How's the Fishing?


 

Still a little weary from yesterday’s rot. My brain is still unloading the damaged files of my life. I just got back from the barber shop getting my son and myself a much-needed haircut. So I’m sitting here with a little smell-good on my neck listening to someone down the road with a back-up horn beeping away. After a healthy, normal conversation at the barber shop about grandbabies, old sugar cane mills, and pea shellers, it was nice to have a pointless conversation face-to-face with strangers.

It reminds me of the long summer days swatting gnats and talking bullshit around the cabins back at Uncle Shed’s Fishcamp. Even back in the 70’s and the 80’s it was a trip back in time to a place where city folk could rent a cabin, a john boat, a paddle, and even tackle to fish on the Ogeechee River. By the time I got there, there were still a few people renting cabins or using the boat ramp to put out. So the conversations were varied and lively, talked with old friends of the campground to new families just looking to get away.

While it’s now considered in the city limits of Savannah, Georgia, back then it was a thousand miles away from the busy port city.
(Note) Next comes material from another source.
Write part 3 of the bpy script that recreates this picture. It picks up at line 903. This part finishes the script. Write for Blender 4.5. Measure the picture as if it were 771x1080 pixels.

A place where I could collect my thoughts and try to mature into the man I am today. But now the cabins are all but gone and only a select few can open the large iron gate to get in. The spoils of the camp have been divided equally between the owners' children, who now bicker and fight as adversaries rather than siblings.

It bothers me to see them with no clear direction, watching the decades-old cabins rot to the ground while they argue over the remains. It isn't the wood and nails rotting that hurts the most; it's the fact that the ground itself is no longer used or even desired for what it was meant to be. It’s just a prize to be won now, not a place to be lived in. Sadly, I have no dog in the fight. But I am still considered a brother and a friend to the siblings.

So I sit on the sidelines waiting to hear their verdict, missing the place more and more. While the remaining memories of the place are firmly etched in my mind, it’s the small gifts like today’s barber shop conversations that take me back. Back to a time when conversations mattered and unrest could be tamed with the question, “How’s the fishing?”